Türkiye’den araştırmaya katılanların yüzde 43’ü, dışarıda film ve dizi seyrederken, etrafındakileri ‘gizlice onların ekranına bakarken’ yakaladıklarını söyledi.
“Yetmiyor, bir de yorum yapıyorlar. Bu oran, yüzde 21. Yani hem dikizliyor hem de yorum yapıyor. Enteresan bir ayrıntı… Bu merak, başka bir duruma yol açıyor. İstemeden bir yapımın devamını öğrenenlerin oranı, yüzde 13. Çünkü dikizleyen için de durum aynı. Kendisi de benzer yöntemle dizi izliyor. Onun da gözetleyenleri mutlaka var. İzleyenler ve onları dikizleyenlerin saadet zinciri” diyerek yazısına devam eden Koloğlu, Türkiye’de ‘dışarıda izlediği şeyden utananların’ oranının yüzde 13 olduğunu aktardı.

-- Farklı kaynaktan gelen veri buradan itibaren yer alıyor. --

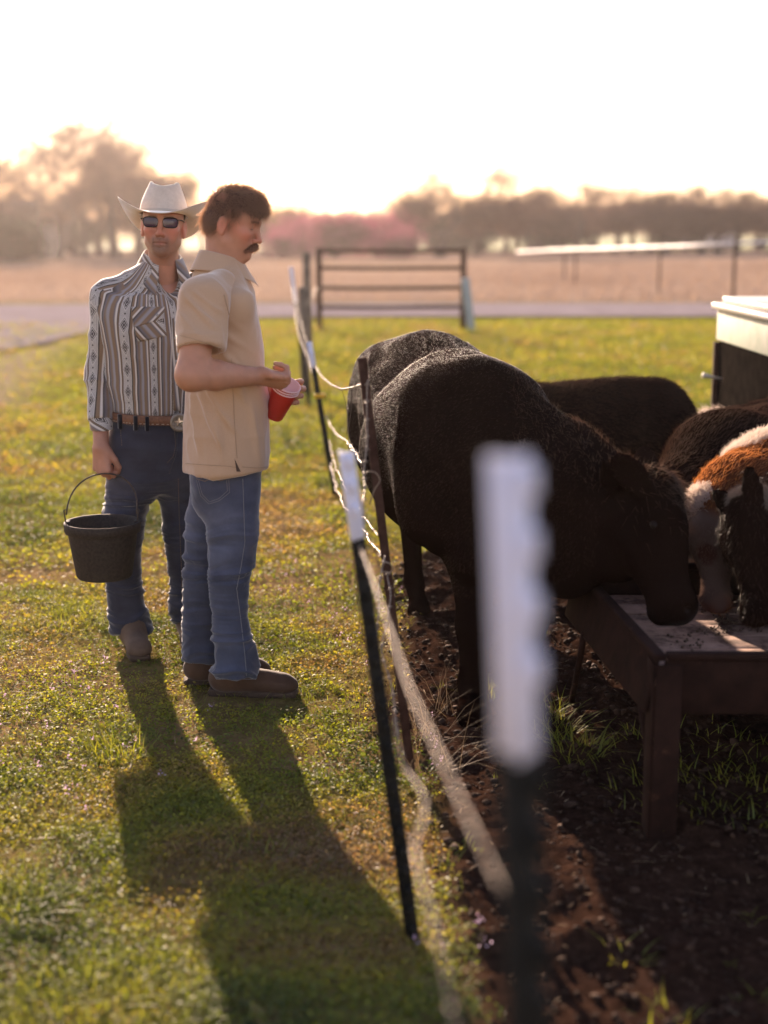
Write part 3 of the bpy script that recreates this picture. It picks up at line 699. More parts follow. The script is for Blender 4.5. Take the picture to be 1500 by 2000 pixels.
M_galv = noisy('weathered_white_pipe', (.60, .54, .50), (.75, .70, .66), 5, .5, 0)
# long pale rail running off to the right with a dark stake
a = P(1010, 492, 55); b = P(1180, 486, 40); c = P(1560, 469, 28)
q = MB(); q.tube(np.array([a, (a + b) / 2 + (0, 0, .02), b, (b + c) / 2 + (0, 0, -.02), c]), .035, 8)
e = empty('field_rail', (b[0], b[1], 0), 'long pale rail sagging across the dry field, ending beyond the right edge', 'rail')
q.build('rail', M_galv, e, True)
for px, Y in ((1103, 47), (1125, 45), (1290, 37), (1540, 28.5)):
    tpt = P(px, 488 - (px - 1103) * .045, Y); q = MB(); q.box((tpt[0], Y, tpt[2] / 2), (.025, .025, tpt[2] / 2)); bevel(q.build('stake', M_rust, e), .004)
q = MB(); s = P(1437, 464, 30.5); q.box((s[0], 30.5, s[2] / 2), (.03, .03, s[2] / 2)); q.box((s[0], 30.47, s[2] * .85), (.06, .015, .015))
st = q.build('fence_stake', M_rust); tag(st, 'tall thin dark stake by the road under the pale rail', 'stake')

# ------------------------------------------------------------------ the hazy evening air
hb_ = MB(); hb_.box((0, 700, 6.5), (1000, 850, 7.6)); hz = hb_.build('haze', None)
hm = bpy.data.materials.new('haze_air'); hm.use_nodes = True; hn = hm.node_tree.nodes; hn.remove(hn['Principled BSDF'])
pv = hn.new('ShaderNodeVolumePrincipled'); pv.inputs['Color'].default_value = (1, .90, .85, 1); pv.inputs['Density'].default_value = .00045; pv.inputs['Anisotropy'].default_value = .7
hm.node_tree.links.new(pv.outputs[0], hn['Material Output'].inputs['Volume']); hz.data.materials.append(hm); tag(hz, kind='stuff')
# ------------------------------------------------------------------ people: shared parts
def head_skin(fr, sc=1.0, neck_to=None, eyes_closed=False, h=.0032):
    v = Vol((-.16, -.12, -.25), (.14, .12, .14), h)
    v.ell((-.008, 0, .036), (.100, .076, .082), k=0)
    v.ell((.022, 0, .005), (.064, .066, .075), k=.03)
    v.ell((.03, 0, -.045), (.052, .054, .062), k=.03)
    for s in (-1, 1):
        v.cone((-.015, s * .053, -.045), (.004, s * .050, -.072), .013, .013, k=.03)        # jaw angle
        v.cone((.004, s * .050, -.074), (.066, s * .014, -.108), .013, .013, k=.022)
        v.ell((.060, s * .043, -.030), (.022, .020, .020), k=.025)                          # cheek bone
        v.cone((.055, s * .03, -.06), (.07, s * .02, -.08), .022, .016, k=.02)
    v.ell((.077, 0, -.108), (.016, .020, .016), k=.018)
    v.cone((.074, -.034, .022), (.084, 0, .018), .011, .010, k=.016); v.cone((.074, .034, .022), (.084, 0, .018), .011, .010, k=.016)
    v.cone((.02, 0, -.085), (.055, 0, -.10), .035, .022, k=.03)
    for s in (-1, 1):
        v.ell((.094, s * .031, -.001), (.018, .019, .014), k=.014, op='cut')
        v.ell((.069, s * .031, -.001), (.0145, .0165, .0125), k=.004)
        v.cone((.080, s * .018, .006), (.072, s * .044, .004), .0042, .0035, k=.004)        # upper lid fold
    v.cone((.086, 0, .008), (.108, 0, -.036), .0085, .0095, k=.012)                         # nose
    v.ell((.110, 0, -.041), (.011, .0105, .0095), k=.006)
    for s in (-1, 1):
        v.ell((.098, s * .0125, -.045), (.010, .0075, .0075), k=.006)
        v.ell((.104, s * .0065, -.053), (.005, .0035, .004), k=.002, op='cut')
    v.ell((.083, 0, -.066), (.014, .028, .014), k=.014)
    v.cone((.087, -.020, -.0725), (.096, 0, -.070), .0048, .0058, k=.005); v.cone((.087, .020, -.0725), (.096, 0, -.070), .0048, .0058, k=.005)
    v.cone((.086, -.016, -.0820), (.0935, 0, -.0825), .0055, .0068, k=.005); v.cone((.086, .016, -.0820), (.0935, 0, -.0825), .0055, .0068, k=.005)
    v.cone((.088, -.022, -.0768), (.102, 0, -.0768), .0030, .0032, k=.002, op='cut'); v.cone((.088, .022, -.0768), (.102, 0, -.0768), .0030, .0032, k=.002, op='cut')
    for s in (-1, 1):                                                                       # ears
        A = np.array([unit((.3, s * .95, 0)), unit((0, 0, 1)), unit(np.cross((.3, s * .95, 0), (0, 0, 1)))])
        v.ell((-.012, s * .080, -.018), (.0075, .033, .019), M=A, k=.006)
        v.ell((-.006, s * .088, -.012), (.006, .020, .011), M=A, k=.003, op='cut')
        v.ell((-.006, s * .079, -.045), (.006, .011, .009), M=A, k=.005)
    if neck_to is not None:
        nb = fr.l(neck_to) / sc
        v.cone((-.030, 0, -.06), nb, .060, .066, k=.03, flat=((0, 1, 0), .93))
        v.cone((.012, 0, -.10), nb + np.array([.02, 0, .0]), .03, .04, k=.04)
        v.ell((.022, 0, -.125), (.012, .012, .018), k=.02)
    f2 = Fr(fr.o, fr.M[0], fr.M[2]); f2.M = fr.M * sc
    s = Skin(v, 1, f2); s.M2 = f2.M / sc; s.fr = fr; s.sc = sc; return s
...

‘Belki de Orwell Cumhuriyeti burasıdır’
“Film ve dizi izlemek, etrafla muhabbetten daha önemli” diyenlerin oranının yüzde 47 olarak tespit edildiği araştırmadaki bu rakam, araştırmanın yapıldığı 22 ülkedeki en yüksek oran.
Koloğlu yazısını şöyle bitirdi: “Yüzde 27’si ekrana bakarken, etrafındakileri görmezden ve duymazdan geldiğini söylüyor. Şaşırtmayan bir sonuç. Çay bahçelerinde gazoz içen sevgililer yerini cep telefonunda dizi izleyenlere bıraktı. Bir gözlemim, bizim konserlerde en önden yer ayırtıp, sonra cepten mesaj atarak programı bitirenleri çok gördüm. Her türlü tüketen teknolojiye bağımlı olmaya gönülden razıyız. Belki de Orwell Cumhuriyeti burasıdır…”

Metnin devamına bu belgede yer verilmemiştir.